_Listed records_
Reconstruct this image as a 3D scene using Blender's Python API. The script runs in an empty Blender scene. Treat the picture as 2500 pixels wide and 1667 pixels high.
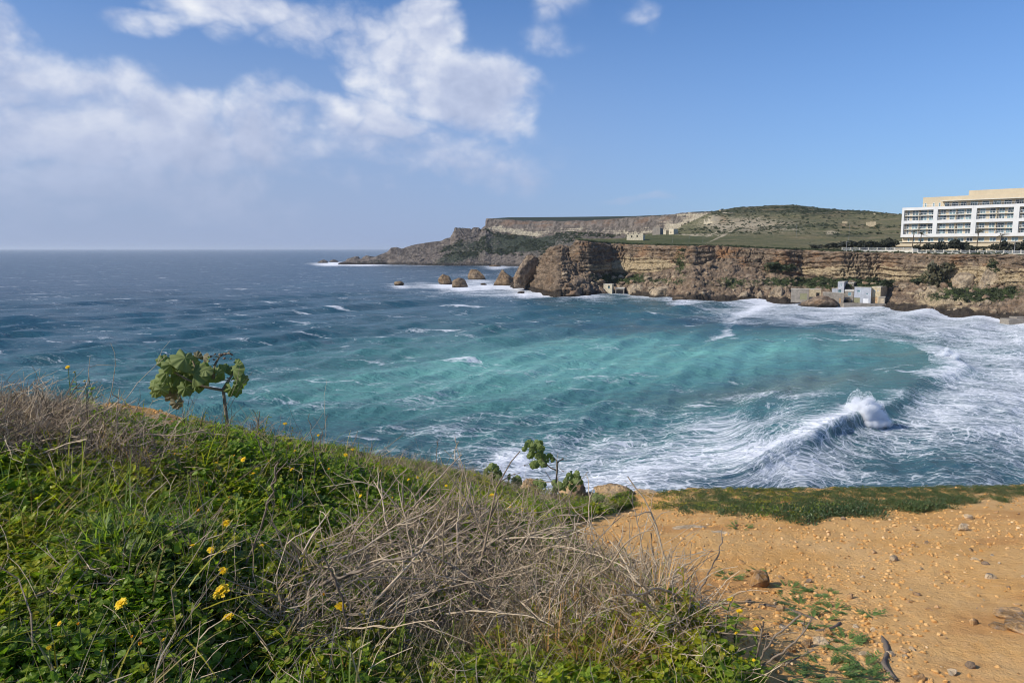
import bpy, math, random
import numpy as np
from mathutils import Matrix, Vector, Euler

random.seed(7)
rng = np.random.default_rng(11)
scene = bpy.context.scene
C = scene.collection
R = math.radians

# ------------------------------------------------------------------ camera, sky, sun, exposure
CAM_Z = 26.0
F, CX, CY = 1800.0, 1250.0, 833.5
PITCH = math.atan((CY - 608.0) / F)
cam_data = bpy.data.cameras.new('camera')
cam_data.sensor_width = 36.0
cam_data.lens = F / 2500.0 * 36.0
cam_data.clip_start = 0.05
cam_data.clip_end = 90000
cam_data.dof.use_dof = True
cam_data.dof.focus_distance = 9.0
cam_data.dof.aperture_fstop = 9.0
cam = bpy.data.objects.new('camera', cam_data)
C.objects.link(cam)
cam.location = (0, 0, CAM_Z)
cam.rotation_euler = (math.pi / 2 - PITCH, 0, 0)
scene.camera = cam

SUN_EL = R(36)
SUN_AZ = math.atan2(-0.90, -0.34)          # clockwise from +Y: to the left and a little behind
SUN_V = np.array([math.sin(SUN_AZ) * math.cos(SUN_EL), math.cos(SUN_AZ) * math.cos(SUN_EL), math.sin(SUN_EL)])
sun_data = bpy.data.lights.new('sun', 'SUN')
sun_data.energy = 4.8
sun_data.angle = R(0.53)
sun_data.color = (1.0, 0.93, 0.82)
sun = bpy.data.objects.new('sun', sun_data)
C.objects.link(sun)
sun.rotation_euler = Vector(tuple(SUN_V)).to_track_quat('Z', 'Y').to_euler()
sun.location = (-40, -10, 80)

scene.view_settings.view_transform = 'Standard'
scene.view_settings.look = 'None'
scene.view_settings.exposure = 0.0
scene.view_settings.gamma = 1.0
scene.view_settings.use_curve_mapping = False
scene.render.engine = 'CYCLES'
scene.cycles.max_bounces = 20
scene.cycles.diffuse_bounces = 3
scene.cycles.glossy_bounces = 2
scene.cycles.transmission_bounces = 3
scene.cycles.volume_bounces = 16
scene.cycles.transparent_max_bounces = 24
scene.cycles.use_denoising = True
scene.cycles.filter_width = 1.0
SKY_STRENGTH = 0.1


# ------------------------------------------------------------------ pixel <-> world helpers (2500 x 1667 photograph)
cp, sp = math.cos(PITCH), math.sin(PITCH)


def ray(px, py):
    u = (np.asarray(px, float) - CX) / F
    v = -(np.asarray(py, float) - CY) / F
    return u, cp + sp * v, -sp + cp * v


def at(px, py, Y):
    dx, dy, dz = ray(px, py)
    t = np.asarray(Y, float) / dy
    return np.stack(np.broadcast_arrays(dx * t, dy * t, CAM_Z + dz * t), -1)


def on_sea(px, py):
    dx, dy, dz = ray(px, py)
    t = CAM_Z / -dz
    return dx * t, dy * t


def seaY(px, py):
    return on_sea(px, py)[1]


def proj(x, y, z):
    zz = z - CAM_Z
    d = y * cp - zz * sp
    d = np.where(d < 0.05, 0.05, d)
    v = (y * sp + zz * cp) / d
    return CX + F * x / d, CY - F * v


# ------------------------------------------------------------------ noise
def _h(ix, iy, iz, seed):
    h = (ix.astype(np.uint32) * np.uint32(374761393)) ^ (iy.astype(np.uint32) * np.uint32(668265263)) ^ \
        (iz.astype(np.uint32) * np.uint32(2147483647)) ^ np.uint32(seed * 974711 % 4294967295)
    h = (h ^ (h >> np.uint32(13))) * np.uint32(1274126177)
    h = (h ^ (h >> np.uint32(16))) * np.uint32(2246822519)
    return h ^ (h >> np.uint32(15))


def _hf(ix, iy, iz, seed):
    return (_h(ix, iy, iz, seed) & np.uint32(0xFFFFFF)).astype(np.float32) / np.float32(16777215.0)


def noise3(x, y, z, seed=0):
    """gradient-free value noise with quintic fade, about -1..1"""
    x, y, z = (np.asarray(a, np.float32) for a in np.broadcast_arrays(x, y, z))
    fx, fy, fz = np.floor(x), np.floor(y), np.floor(z)
    ix, iy, iz = (a.astype(np.int64) for a in (fx, fy, fz))
    tx, ty, tz = x - fx, y - fy, z - fz
    out = 0
    wx, wy, wz = (t * t * t * (t * (t * 6 - 15) + 10) for t in (tx, ty, tz))
    for i in (0, 1):
        for j in (0, 1):
            for k in (0, 1):
                h = _h(ix + i, iy + j, iz + k, seed)
                gx = ((h & np.uint32(255)).astype(np.float32) / 127.5 - 1)
                gy = (((h >> np.uint32(8)) & np.uint32(255)).astype(np.float32) / 127.5 - 1)
                gz = (((h >> np.uint32(16)) & np.uint32(255)).astype(np.float32) / 127.5 - 1)
                g = gx * (tx - i) + gy * (ty - j) + gz * (tz - k)
                w = (wx if i else 1 - wx) * (wy if j else 1 - wy) * (wz if k else 1 - wz)
                out = out + w * g
    return out * 1.3


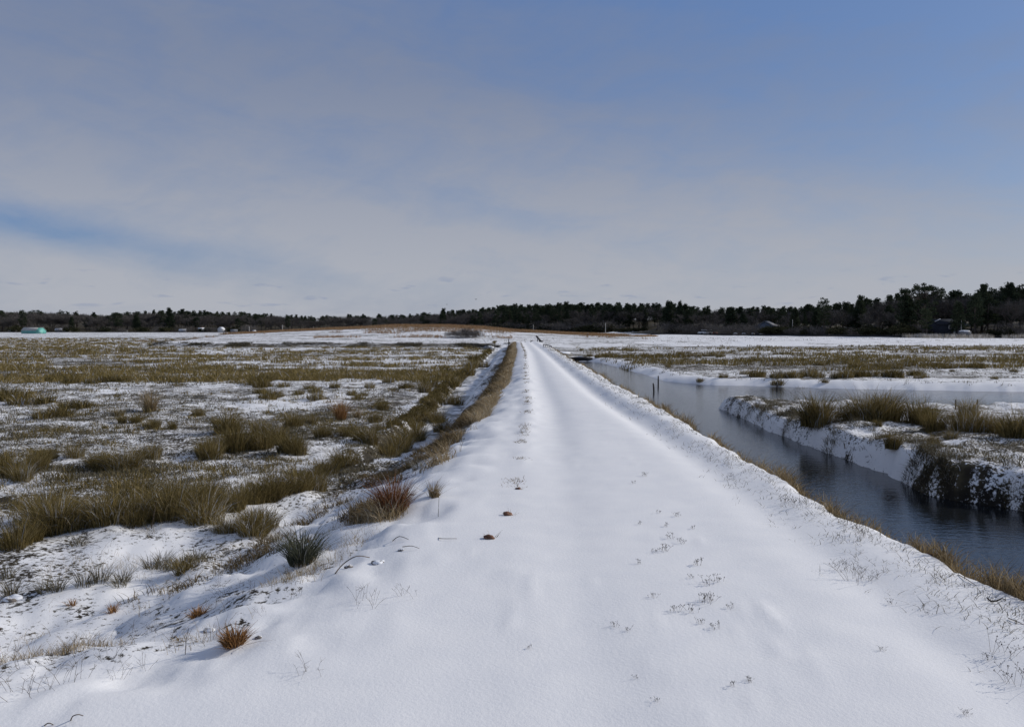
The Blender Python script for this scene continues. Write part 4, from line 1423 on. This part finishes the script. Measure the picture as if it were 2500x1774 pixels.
# snow covered boat or tank beside the dark house
X, D = (2354 - 1250) * 172 / 2000, 172
o = thing('covered_trailer', (X, D, gz(X, D) + .02), 'low trailer with snow on its cover beside the dark blue house', 'trailer')
MB().box((0, 0, 1.0), (2.0, 1.6, .8)).build('body', M_HOUSEG, o)
MB().blob((0, 0, 1.42), (1.1, .9, .22), 5, .15).build('snow', M_SNOWCAP, o, True)
for sx_ in (-.6, .6):
    MB().tube([(sx_, -.86, .3), (sx_, -.7, .3)], [.32, .32], 12).build('wheel', M_TYRE, o)


def car(px, D, mat, label, rz):
    X = (px - 1250) * D / 2000
    o = thing('parked_car', (X, D, gz(X, D)), label, 'car', None, rz)
    b_ = MB().prism([(-2.1, .35), (2.1, .35), (2.15, .75), (1.9, .92), (1.0, .98), (-1.95, .98), (-2.12, .8)], -.85, .85)
    b_.build('body', mat, o)
    MB().prism([(-1.5, .98), (1.0, .98), (.35, 1.45), (-1.05, 1.45)], -.74, .74).build('window_glass', M_GLASS, o)
    MB().prism([(-1.1, 1.452), (.4, 1.452), (.3, 1.54), (-1.0, 1.54)], -.72, .72).build('roof', M_SNOWCAP, o)
    for xx in (-1.3, 1.3):
        for yy_ in (-.88, .88):
            MB().tube([(xx, yy_ - .1, .33), (xx, yy_ + .1, .33)], [.33, .33], 12).build('wheel', M_TYRE, o)


car(1721, 250, M_CARW, 'white car parked at the wood edge right of the track', .1)
car(1733, 251, M_CARR, 'red car parked right behind the white car', .15)
for i, (px, y_) in enumerate([(1795, 816), (1816, 815), (1837, 818), (1858, 817)]):
    D = 240
    X = (px - 1250) * D / 2000
    o = thing('snowy_boulder', (X, D, gz(X, D)), ('leftmost', 'second from left', 'third from left', 'rightmost')[i] + ' snow capped boulder in the row before the blue grey house', 'boulder', 'boulders by the blue grey house')
    MB().blob((0, 0, .25), (.7, .6, .45), 30 + i, .3).build('stone', M_STONE, o, True)
    MB().blob((0, 0, .52), (.6, .5, .24), 40 + i, .2).build('snow', M_SNOWCAP, o, True)


# ------------------------------------------------------------------ poles, fence, posts
def pole(px, ytop, D, rad, label, arm=True):
    X = (px - 1250) * D / 2000
    z0 = gz(X, D)
    H = far(px, ytop, D)[2] - z0
    o = thing('utility_pole', (X, D, z0), label, 'pole', None, .2)
    MB().tube([(0, 0, -.3), (0, 0, H)], [rad, rad * .75], 8).build('shaft', M_POLE, o)
    if arm:
        MB().box((0, -.08, H - .5), (1.3, .1, .12)).build('crossarm', M_POLE, o)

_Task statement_
Write out, word for word, the lines from the start of the data through the one holding "R = math.radians". Omit pictures.

_Exercise output_
Reconstruct this image as a 3D scene using Blender's Python API. The script runs in an empty Blender scene. Treat the picture as 2500 pixels wide and 1667 pixels high.
import bpy, math, random
import numpy as np
from mathutils import Matrix, Vector, Euler

random.seed(7)
rng = np.random.default_rng(11)
scene = bpy.context.scene
C = scene.collection
R = math.radians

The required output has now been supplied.